Elizabeth was our first staying guest in the ugly Blue Guest Bedroom.
“I admit the wallpaper is a bit dizzy-making, my dear, but still …”
Blue roses and sweet peas writhed across walls, ceiling, curtains, bedspread and the one upholstered chair which Prune had claimed as his; the floor was of blue shining tiles.
“It’s a bit like sleeping in a knitting-bag or something.”
“Signora Fratelli calls it her bower.’
“Her what?”
“Bower … I think it was their room.”
“How peculiar. Hope he doesn’t come back haunting people in his safari hat, I’d really have a frightful turn if he did; perhaps I should have brought old Candy after all … oh dear.”
It had been the original intention that she would accompany Candy from England; but she had come alone, finally deciding that a mastiff was, at nine, too old to make the trip in a small cage, and that it would be far better off in the cooler climate of Sussex with her own family. She arrived instead with a pile of much needed bed linen, custard powder, Bisto, and three pudding bowls which Antonia said she could not possibly manage without; and was much impressed with the villa and the gardens, which were already starting to show promise, since Peppino and I spent hours attacking weeds and thick red clay, pruning, planting and mowing, making large compost heaps and dribbling beans and peas into long carefully-measured trenches. As the spring wore on more and more people started to arrive, Rome was a very busy place, and all roads seemed to cross there, even if they did not always end there, as I had been told. Eventually Villa Fratelli became just like Bendrose, Beel and Nore, with much the same cast, all coming out for holidays or long week-ends. Xan and Daphne, Moura, Irene, Gareth, the Lerners, Bumble and so on. The Blue Room was hardly ever without occupants. With the pool at the edge of the terrace, the Frascati wine in barrels, the soft spring sun of Italy, and three excellent meals from Antonia it was a happy temptation; instead of feeling a lost, wistful immigrant I was once again in the bosom of my friends, or they were in mine, whichever way you put it, and all that seemed to have happened was that the set and background had changed, but little else.
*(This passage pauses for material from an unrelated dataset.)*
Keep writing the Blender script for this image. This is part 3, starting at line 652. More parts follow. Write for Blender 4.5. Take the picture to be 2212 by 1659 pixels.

One of the things which I surprised myself discovering was the sheer delight of marketing. Something I had not been able to do for over twenty years. In England it had been impossible to walk about in shops or streets alone; I was always accompanied by Forwood or Theo Cowan to ward off the inevitable scatter of curious people who would constantly follow me about from place to place making life sadly uncomfortable. Eventually I resigned the business of shopping at all, hating the stir it always caused which irritated both me and the shopkeepers. People were never rude intentionally, merely unthinking, and it was just better to keep out of the way. I never carried money in my pockets, Forwood paid for everything, and for many years I never even signed a cheque; this was done at a much higher level by a group of black-pin-st
riped gentlemen who were my accountants and lawyers and so on. Life was totally unreal in this direction, even in the village where I lived, unless I was very careful and went about looking like a tramp. Now to be able to wander among the towering piles of fruits, fish and flowers in the market at Ponte Milvio every morning at eight o’clock, alone and unheeded, was a delight that I had almost completely forgotten. Daily I would return to Antonia’s kitchen with baskets of fresh green beans, artichokes, new potatoes the size of bantams’ eggs, loaves of still-warm bread, kilos of gleaming coral-pink prawns, bunches of amber grapes, arms full of carnations and heavy-scented stocks. No one asked for autographs, pulled my clothes or asked for signed photographs for relations. If I was recognised it was always politely, with a smile, a salute, or sometimes even an offered flower. And if, after the exertions of bargaining with Elsa at the fish-stall, I went into a bar for a coffee, no one asked me to come outside and put up my fists to impress the woman they were with, which had been a frequent hazard before in pubs from Chiddingfold to Bristol. I naturally found it all very refreshing and even exhilarating to feel so free. I inevitably came to grief in the supermarkets, which for the first time in my life I now entered bravely with my trolley and clattered up and down the aisles plundering like Attila the Hun arriving back at the villa with a varied assortment of goods ranging from tinned beans, toilet rolls and pot-scrubbers to a five-foot cactus in a plastic pot. Having money in my pocket was a serious problem for the accountant, Forwood, who, after a few hysterical weeks of my assaults on Super-Romano or Standa, managed to bring my polka down to a slow foxtrot, if not a complete halt. The first showing, in private, of “Götterdämmerung” now retitled “La Caduta degli Dei”, managed to do that quite well.
I was deeply impressed with the tremendous scale and theatricality of the film, of the breadth of Visconti’s vision and work and of all the performances save for my own. Clearly I had done what I could with the role of “Friedrich”, but what I had done was not, perhaps, quite enough. He still remained wet; this was not, I hasten to add, entirely my fault. Visconti admitted that he was eventually the villain of the piece, because he had decided to favour the second plot-line rather than the first; and had hacked most of the big set-piece scenes between Ingrid Thulin and myself out of the picture in favour of those of the incestuous son and his mother—which was the line he wished to pursue in his story. The fact that so much that had been strong was now eliminated, and that what was left was mostly played on the back of my head, rather diminished the effects which I had tried, successfully, I thought at the time, to achieve. Milestone had said years ago that you could make a good script bad but that you could never make a bad one good. It applied also to the parts. Now I learned the hard way.